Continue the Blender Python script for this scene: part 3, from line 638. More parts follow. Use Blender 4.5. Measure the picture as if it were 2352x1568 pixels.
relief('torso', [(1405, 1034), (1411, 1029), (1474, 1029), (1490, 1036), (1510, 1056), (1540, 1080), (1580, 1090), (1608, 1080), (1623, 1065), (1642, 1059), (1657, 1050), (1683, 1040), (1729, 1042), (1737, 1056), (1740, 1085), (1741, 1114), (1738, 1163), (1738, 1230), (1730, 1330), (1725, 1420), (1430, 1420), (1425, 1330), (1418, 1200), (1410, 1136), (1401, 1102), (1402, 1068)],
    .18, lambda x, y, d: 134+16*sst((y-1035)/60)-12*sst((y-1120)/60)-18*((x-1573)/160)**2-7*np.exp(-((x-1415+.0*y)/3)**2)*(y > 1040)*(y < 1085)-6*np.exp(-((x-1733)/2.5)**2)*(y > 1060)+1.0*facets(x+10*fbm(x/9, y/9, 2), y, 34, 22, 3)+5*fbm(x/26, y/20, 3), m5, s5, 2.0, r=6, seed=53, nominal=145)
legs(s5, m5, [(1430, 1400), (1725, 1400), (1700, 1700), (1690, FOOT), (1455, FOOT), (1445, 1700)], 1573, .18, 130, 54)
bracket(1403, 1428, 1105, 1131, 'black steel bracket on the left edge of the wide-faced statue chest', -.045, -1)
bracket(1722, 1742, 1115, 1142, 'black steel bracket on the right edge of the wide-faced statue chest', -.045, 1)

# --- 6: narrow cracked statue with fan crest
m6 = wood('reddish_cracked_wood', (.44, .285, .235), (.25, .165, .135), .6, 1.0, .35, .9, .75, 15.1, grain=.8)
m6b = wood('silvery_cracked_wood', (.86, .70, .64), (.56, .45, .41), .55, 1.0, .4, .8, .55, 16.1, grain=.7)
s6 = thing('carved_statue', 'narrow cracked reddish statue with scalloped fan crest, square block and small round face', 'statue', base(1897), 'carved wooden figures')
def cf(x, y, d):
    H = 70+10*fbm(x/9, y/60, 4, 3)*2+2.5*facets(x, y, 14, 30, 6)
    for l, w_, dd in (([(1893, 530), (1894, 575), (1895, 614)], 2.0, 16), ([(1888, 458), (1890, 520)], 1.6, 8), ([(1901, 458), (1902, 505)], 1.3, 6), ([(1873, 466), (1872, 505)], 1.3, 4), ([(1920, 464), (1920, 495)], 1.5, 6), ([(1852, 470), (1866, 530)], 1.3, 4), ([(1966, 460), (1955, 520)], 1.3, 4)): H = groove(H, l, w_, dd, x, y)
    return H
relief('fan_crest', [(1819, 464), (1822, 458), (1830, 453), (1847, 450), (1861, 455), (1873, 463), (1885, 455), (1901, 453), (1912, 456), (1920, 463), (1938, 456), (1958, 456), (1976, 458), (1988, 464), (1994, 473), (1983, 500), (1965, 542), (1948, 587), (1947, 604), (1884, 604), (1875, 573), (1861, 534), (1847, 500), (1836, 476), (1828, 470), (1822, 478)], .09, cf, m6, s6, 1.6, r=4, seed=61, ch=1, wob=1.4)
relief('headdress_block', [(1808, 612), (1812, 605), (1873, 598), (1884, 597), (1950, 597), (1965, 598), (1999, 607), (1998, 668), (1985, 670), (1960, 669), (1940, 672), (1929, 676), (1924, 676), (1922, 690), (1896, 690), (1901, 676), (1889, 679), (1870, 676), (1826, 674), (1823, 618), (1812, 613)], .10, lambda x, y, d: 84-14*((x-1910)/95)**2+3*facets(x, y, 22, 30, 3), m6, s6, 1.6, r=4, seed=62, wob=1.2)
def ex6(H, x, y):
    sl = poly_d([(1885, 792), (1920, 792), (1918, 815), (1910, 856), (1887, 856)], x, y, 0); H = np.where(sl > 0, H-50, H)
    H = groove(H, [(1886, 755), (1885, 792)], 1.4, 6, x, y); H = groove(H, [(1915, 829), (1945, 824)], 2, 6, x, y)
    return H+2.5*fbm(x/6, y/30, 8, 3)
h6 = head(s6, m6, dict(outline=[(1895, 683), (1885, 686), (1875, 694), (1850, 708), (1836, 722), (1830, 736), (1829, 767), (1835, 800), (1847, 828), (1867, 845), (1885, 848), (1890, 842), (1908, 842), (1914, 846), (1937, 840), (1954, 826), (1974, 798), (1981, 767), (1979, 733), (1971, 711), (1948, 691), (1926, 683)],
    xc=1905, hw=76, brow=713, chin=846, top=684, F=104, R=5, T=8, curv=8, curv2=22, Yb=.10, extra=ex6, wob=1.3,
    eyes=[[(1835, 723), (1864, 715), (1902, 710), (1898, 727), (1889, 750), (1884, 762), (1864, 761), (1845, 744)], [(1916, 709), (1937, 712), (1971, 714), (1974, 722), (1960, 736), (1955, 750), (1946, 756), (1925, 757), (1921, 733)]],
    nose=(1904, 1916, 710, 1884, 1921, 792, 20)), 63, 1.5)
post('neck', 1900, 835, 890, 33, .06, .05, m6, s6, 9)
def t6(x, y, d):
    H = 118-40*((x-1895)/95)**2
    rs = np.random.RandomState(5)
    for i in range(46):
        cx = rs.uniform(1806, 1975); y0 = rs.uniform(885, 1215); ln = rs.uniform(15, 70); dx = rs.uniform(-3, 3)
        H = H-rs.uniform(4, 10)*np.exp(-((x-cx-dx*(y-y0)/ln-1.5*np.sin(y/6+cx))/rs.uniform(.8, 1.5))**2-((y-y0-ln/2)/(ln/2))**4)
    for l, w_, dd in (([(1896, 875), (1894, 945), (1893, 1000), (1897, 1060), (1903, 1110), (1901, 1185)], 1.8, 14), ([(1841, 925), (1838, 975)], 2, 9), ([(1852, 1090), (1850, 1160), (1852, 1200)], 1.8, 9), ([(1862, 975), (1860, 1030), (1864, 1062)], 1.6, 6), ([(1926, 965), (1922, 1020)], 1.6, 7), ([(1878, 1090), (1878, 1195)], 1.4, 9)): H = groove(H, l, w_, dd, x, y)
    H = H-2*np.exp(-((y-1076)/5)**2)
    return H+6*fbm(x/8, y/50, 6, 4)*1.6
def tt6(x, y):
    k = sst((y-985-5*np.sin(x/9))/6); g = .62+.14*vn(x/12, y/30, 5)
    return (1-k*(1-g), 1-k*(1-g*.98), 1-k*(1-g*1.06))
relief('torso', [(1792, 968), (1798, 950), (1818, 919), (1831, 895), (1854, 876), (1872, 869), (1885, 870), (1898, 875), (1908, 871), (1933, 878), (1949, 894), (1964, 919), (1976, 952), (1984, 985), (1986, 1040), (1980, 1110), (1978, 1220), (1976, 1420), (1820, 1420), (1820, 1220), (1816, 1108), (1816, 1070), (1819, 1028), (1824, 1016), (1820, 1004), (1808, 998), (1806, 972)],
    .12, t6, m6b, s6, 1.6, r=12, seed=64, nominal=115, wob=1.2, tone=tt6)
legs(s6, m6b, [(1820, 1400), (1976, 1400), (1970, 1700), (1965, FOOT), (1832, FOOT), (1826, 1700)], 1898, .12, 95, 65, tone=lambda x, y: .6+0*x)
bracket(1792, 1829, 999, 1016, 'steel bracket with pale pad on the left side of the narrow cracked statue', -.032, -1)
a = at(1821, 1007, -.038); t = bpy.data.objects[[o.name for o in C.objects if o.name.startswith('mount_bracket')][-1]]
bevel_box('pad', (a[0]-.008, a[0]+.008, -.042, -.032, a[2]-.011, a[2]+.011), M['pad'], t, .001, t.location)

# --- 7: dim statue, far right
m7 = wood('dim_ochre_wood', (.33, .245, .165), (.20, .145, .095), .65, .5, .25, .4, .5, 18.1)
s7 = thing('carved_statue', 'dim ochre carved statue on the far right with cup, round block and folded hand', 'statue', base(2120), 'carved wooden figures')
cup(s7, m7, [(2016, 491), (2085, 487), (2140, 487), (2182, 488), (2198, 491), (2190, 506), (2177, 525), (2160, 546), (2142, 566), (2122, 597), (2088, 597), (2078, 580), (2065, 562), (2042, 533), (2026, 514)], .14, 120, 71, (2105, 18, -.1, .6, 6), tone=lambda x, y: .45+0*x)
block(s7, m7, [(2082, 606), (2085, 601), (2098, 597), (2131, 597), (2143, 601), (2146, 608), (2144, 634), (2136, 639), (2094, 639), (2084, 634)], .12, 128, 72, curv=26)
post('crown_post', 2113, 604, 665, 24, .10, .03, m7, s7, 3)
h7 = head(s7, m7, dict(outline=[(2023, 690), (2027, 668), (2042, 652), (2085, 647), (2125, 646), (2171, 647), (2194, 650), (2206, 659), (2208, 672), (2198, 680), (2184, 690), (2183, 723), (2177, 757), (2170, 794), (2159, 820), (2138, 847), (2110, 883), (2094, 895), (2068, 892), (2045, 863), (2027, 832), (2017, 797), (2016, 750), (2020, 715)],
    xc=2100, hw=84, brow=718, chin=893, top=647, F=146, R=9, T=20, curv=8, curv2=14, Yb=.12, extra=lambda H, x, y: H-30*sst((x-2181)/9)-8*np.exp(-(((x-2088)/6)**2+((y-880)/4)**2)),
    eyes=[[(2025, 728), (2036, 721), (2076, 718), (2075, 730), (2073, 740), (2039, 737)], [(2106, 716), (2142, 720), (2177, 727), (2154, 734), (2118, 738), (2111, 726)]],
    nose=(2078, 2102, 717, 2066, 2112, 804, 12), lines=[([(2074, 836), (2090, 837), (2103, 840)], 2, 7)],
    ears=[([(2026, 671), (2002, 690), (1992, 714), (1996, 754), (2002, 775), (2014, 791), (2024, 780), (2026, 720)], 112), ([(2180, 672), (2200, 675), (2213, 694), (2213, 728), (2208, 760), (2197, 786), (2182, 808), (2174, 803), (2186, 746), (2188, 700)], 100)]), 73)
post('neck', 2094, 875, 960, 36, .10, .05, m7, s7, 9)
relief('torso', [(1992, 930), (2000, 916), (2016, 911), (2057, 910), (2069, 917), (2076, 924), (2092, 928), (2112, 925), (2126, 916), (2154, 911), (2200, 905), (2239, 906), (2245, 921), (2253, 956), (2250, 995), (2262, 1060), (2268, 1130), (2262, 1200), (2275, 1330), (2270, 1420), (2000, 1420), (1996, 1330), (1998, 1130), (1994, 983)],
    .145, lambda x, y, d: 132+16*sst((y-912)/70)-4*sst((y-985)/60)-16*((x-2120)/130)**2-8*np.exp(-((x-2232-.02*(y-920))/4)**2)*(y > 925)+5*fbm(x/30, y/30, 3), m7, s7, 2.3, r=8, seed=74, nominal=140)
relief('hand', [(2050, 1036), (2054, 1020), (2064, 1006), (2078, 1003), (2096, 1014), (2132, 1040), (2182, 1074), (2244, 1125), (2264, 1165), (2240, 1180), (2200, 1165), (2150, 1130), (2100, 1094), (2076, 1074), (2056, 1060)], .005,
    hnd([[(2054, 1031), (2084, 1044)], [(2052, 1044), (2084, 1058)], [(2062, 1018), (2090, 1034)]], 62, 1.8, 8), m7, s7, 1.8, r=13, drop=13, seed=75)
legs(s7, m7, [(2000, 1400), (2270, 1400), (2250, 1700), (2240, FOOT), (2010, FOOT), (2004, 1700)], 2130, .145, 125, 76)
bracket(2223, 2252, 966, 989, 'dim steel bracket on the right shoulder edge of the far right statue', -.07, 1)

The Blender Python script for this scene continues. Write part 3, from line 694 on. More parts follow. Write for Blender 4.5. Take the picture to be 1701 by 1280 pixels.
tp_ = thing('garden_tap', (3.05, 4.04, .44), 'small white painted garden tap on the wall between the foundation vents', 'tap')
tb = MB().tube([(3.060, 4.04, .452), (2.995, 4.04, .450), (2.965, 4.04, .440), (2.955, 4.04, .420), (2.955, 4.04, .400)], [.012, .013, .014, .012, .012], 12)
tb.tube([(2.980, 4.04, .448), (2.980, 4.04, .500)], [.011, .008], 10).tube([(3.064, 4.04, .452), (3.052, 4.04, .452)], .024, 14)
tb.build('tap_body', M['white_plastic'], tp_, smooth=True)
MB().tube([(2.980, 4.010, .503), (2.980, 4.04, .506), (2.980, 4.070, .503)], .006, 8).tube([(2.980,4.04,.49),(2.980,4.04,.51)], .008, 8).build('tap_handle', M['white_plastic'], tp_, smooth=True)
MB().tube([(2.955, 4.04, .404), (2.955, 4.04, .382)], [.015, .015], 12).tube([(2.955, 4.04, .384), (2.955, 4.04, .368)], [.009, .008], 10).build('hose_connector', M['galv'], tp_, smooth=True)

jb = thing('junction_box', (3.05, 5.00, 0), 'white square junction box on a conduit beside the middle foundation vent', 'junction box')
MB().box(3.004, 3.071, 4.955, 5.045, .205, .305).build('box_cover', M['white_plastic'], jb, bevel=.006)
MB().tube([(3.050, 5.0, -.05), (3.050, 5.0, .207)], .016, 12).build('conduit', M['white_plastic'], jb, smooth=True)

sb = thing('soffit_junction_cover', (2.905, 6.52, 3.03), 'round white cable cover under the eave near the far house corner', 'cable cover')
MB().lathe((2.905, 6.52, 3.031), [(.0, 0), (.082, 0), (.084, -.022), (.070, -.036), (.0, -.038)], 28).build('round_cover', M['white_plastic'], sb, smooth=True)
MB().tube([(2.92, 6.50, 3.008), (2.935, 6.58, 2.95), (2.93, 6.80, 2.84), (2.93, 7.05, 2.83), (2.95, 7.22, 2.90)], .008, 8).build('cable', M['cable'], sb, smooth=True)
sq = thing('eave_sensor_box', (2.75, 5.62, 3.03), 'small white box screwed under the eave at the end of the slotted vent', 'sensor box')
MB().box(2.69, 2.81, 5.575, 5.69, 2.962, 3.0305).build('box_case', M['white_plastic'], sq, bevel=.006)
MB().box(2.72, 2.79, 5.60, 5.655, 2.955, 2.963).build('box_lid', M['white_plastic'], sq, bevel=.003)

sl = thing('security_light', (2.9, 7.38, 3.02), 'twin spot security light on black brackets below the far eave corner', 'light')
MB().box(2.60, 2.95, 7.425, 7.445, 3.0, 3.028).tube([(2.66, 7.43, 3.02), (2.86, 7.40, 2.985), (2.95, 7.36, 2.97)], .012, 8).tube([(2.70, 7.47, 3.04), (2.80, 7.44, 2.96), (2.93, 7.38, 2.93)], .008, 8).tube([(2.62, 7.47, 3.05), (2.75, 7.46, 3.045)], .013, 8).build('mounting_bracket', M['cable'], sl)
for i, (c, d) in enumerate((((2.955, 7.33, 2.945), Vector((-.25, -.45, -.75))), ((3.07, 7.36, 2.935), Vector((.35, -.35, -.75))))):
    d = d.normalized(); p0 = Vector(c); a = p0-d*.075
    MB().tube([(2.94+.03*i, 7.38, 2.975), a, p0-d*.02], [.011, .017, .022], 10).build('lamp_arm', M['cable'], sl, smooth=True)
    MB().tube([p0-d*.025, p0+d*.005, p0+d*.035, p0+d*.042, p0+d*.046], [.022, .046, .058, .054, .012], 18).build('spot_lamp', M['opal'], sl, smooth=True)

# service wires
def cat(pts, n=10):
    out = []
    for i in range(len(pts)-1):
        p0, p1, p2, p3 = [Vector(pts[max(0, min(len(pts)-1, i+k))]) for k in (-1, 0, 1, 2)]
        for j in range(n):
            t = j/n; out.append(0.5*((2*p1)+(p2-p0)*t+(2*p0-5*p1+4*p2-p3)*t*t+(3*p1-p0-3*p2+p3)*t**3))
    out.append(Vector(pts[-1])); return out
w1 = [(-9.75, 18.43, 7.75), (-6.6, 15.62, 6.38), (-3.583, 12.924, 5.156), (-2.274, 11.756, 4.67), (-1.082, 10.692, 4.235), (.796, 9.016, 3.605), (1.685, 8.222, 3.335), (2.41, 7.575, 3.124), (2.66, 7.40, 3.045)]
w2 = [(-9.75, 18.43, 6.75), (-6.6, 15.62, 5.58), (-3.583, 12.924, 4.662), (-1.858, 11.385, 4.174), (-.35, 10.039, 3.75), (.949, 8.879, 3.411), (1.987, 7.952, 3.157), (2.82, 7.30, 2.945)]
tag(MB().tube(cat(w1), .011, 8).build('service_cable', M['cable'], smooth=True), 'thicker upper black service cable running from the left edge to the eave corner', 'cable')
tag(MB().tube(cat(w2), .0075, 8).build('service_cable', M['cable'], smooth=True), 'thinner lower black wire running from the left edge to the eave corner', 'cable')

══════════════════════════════

**Task goal:** Quote only the lines running from the line that holds "The Blender Python script for this scene continues." to the line that holds "M['white_plastic'], jb, smooth=True)", both ends included.

**Exercise solution:**
The Blender Python script for this scene continues. Write part 3, from line 694 on. More parts follow. Write for Blender 4.5. Take the picture to be 1701 by 1280 pixels.
tp_ = thing('garden_tap', (3.05, 4.04, .44), 'small white painted garden tap on the wall between the foundation vents', 'tap')
tb = MB().tube([(3.060, 4.04, .452), (2.995, 4.04, .450), (2.965, 4.04, .440), (2.955, 4.04, .420), (2.955, 4.04, .400)], [.012, .013, .014, .012, .012], 12)
tb.tube([(2.980, 4.04, .448), (2.980, 4.04, .500)], [.011, .008], 10).tube([(3.064, 4.04, .452), (3.052, 4.04, .452)], .024, 14)
tb.build('tap_body', M['white_plastic'], tp_, smooth=True)
MB().tube([(2.980, 4.010, .503), (2.980, 4.04, .506), (2.980, 4.070, .503)], .006, 8).tube([(2.980,4.04,.49),(2.980,4.04,.51)], .008, 8).build('tap_handle', M['white_plastic'], tp_, smooth=True)
MB().tube([(2.955, 4.04, .404), (2.955, 4.04, .382)], [.015, .015], 12).tube([(2.955, 4.04, .384), (2.955, 4.04, .368)], [.009, .008], 10).build('hose_connector', M['galv'], tp_, smooth=True)

jb = thing('junction_box', (3.05, 5.00, 0), 'white square junction box on a conduit beside the middle foundation vent', 'junction box')
MB().box(3.004, 3.071, 4.955, 5.045, .205, .305).build('box_cover', M['white_plastic'], jb, bevel=.006)
MB().tube([(3.050, 5.0, -.05), (3.050, 5.0, .207)], .016, 12).build('conduit', M['white_plastic'], jb, smooth=True)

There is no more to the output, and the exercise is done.